I’m tired of bad performers who assume that the sheer fact of their existence entitles them to work; of bad producers who assume that the sheer fact of their existence entitles them to endless gratitude; of every single person who simply assumes that they can do what I do.

I am exhausted by colleagues and friends of nearly a decade’s acquaintance saying one thing to my face and another thing to Facebook. I’m tired of colleagues of minutes’ acquaintance somehow having opinions on my life of a decade past.

I’m tired of constantly having to defend everything I create; of having years of focus and effort and craft dismissed as “comic relief” by performers with a different aesthetic from my own; of being too smart to be the pretty one and too weird to be the fancy one and too much of a stripper to be a “real” performer; and of ever caring about any of that as much as I do.

I’m exhausted by the very idea of a loving and supportive artistic ‘community’ that thrives on factionalism and self-righteousness and dishonest business dealings.

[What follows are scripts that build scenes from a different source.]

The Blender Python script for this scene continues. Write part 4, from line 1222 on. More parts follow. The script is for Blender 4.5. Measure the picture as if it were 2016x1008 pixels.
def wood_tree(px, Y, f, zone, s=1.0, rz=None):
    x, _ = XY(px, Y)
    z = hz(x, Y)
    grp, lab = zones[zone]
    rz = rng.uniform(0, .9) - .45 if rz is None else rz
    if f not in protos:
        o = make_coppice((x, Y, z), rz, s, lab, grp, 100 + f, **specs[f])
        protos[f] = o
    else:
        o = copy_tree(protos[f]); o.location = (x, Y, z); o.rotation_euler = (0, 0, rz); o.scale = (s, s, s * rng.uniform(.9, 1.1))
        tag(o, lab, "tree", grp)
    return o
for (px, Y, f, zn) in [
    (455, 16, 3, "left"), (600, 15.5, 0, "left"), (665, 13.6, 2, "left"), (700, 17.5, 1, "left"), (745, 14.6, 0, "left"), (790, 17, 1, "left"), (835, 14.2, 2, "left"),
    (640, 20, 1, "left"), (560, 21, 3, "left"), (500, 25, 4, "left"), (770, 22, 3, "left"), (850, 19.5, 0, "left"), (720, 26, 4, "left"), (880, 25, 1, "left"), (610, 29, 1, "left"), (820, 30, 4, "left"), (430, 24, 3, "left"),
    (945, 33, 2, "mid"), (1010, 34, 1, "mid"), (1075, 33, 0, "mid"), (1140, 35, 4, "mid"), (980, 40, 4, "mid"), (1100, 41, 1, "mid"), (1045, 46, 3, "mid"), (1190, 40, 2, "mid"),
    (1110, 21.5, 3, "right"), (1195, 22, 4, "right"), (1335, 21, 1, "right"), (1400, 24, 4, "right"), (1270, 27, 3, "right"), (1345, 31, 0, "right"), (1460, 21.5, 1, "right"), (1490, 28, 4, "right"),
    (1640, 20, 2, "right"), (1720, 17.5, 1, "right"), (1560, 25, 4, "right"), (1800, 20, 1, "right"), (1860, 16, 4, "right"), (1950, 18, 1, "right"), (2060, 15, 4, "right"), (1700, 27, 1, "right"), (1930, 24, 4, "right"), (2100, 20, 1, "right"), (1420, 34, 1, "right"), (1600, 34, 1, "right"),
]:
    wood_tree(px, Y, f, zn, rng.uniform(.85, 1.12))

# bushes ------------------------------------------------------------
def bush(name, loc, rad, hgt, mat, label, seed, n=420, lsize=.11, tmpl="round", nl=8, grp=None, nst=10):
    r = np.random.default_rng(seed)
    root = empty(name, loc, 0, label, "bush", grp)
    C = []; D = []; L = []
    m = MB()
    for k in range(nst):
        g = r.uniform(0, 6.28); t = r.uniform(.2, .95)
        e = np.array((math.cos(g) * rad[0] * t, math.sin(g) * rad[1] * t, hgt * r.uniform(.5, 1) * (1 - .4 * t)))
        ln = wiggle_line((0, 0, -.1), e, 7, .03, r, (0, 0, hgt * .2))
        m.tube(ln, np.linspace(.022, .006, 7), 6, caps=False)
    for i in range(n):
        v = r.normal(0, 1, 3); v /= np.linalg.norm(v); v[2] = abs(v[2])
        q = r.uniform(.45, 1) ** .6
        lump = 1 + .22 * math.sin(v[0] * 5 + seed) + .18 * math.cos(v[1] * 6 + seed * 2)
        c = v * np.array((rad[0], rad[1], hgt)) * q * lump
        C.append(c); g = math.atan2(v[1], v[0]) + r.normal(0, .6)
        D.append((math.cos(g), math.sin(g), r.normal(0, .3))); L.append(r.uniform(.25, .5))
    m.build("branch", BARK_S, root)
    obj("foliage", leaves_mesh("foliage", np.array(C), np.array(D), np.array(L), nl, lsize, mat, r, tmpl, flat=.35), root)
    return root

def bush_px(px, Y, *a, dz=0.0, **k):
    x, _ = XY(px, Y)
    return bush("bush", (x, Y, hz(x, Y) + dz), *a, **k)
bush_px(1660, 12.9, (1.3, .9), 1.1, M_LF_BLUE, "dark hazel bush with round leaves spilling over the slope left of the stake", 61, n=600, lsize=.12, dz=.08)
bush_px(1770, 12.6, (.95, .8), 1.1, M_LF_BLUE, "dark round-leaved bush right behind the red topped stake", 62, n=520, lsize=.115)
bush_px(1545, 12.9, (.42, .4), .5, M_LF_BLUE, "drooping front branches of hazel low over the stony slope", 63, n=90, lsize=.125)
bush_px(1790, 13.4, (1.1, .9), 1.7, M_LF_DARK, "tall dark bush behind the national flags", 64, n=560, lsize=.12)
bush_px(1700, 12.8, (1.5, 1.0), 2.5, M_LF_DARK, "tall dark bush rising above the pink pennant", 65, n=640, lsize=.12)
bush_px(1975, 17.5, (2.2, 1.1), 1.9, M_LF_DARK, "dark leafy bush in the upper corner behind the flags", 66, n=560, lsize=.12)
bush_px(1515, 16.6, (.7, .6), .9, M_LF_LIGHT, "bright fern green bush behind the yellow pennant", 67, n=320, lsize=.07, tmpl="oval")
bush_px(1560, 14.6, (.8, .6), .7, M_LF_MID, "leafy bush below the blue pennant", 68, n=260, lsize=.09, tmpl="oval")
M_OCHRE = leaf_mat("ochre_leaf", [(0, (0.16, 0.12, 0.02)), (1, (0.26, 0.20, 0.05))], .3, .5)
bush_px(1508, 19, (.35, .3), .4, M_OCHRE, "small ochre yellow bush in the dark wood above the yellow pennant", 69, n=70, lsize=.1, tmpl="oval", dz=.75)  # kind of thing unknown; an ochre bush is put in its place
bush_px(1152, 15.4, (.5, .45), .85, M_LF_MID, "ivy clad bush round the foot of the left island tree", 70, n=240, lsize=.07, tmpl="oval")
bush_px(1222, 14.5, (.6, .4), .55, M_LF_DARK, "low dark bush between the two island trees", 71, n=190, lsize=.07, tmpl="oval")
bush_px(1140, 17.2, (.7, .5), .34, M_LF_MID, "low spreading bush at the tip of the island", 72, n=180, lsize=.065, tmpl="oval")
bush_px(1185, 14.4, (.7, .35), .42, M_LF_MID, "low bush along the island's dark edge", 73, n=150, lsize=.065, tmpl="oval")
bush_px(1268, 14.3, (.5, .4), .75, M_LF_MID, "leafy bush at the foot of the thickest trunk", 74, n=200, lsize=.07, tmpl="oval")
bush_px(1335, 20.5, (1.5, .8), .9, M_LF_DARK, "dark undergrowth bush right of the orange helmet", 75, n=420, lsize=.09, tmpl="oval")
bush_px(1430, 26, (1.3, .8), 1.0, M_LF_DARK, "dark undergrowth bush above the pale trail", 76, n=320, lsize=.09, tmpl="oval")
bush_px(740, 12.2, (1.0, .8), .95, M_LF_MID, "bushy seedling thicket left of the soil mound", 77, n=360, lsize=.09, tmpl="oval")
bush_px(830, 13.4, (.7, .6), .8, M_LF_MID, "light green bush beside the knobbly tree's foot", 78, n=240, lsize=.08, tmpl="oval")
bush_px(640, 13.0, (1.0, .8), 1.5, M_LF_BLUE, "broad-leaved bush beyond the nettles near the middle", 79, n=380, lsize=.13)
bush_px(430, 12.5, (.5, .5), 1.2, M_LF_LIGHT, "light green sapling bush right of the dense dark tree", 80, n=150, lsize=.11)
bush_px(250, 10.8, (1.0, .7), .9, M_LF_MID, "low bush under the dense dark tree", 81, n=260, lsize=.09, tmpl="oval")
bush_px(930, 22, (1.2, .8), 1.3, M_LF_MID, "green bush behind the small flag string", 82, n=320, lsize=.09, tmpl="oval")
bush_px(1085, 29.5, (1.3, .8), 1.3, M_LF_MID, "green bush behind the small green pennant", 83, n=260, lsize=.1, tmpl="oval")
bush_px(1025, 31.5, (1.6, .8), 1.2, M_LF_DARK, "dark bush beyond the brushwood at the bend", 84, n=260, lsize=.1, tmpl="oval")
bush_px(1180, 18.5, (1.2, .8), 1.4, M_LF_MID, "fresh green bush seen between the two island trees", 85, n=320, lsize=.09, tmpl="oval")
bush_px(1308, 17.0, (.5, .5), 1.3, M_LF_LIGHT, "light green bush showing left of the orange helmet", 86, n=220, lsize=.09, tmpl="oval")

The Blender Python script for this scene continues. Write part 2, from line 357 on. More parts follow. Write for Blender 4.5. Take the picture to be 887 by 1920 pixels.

I am tired of public outrage when perpetrated against and wide-eyed blinking innocence when perpetrating in the exact same way.

I’m tired of this city. And suitcases. And subways and stairs and closing in on forty with increasingly bad knees and no health insurance and borrowed rent money and strings of cancelled gigs every time it snows.

I am tired of glitter. I am exhausted by the very words: fabulous, showgirl, glamour. I’m tired of leopard print, of spandex, of eyelash glue. I am exhausted by the debate over Swarovskis versus acrylics - by the very fact that this is, somehow, a debate.

I’m tired of having fun. I’m tired of talking about how much fun I’m having, of Tweeting about having fun and posting fun photos of all my fun. I’m tired and just right now, I’m not having any fun.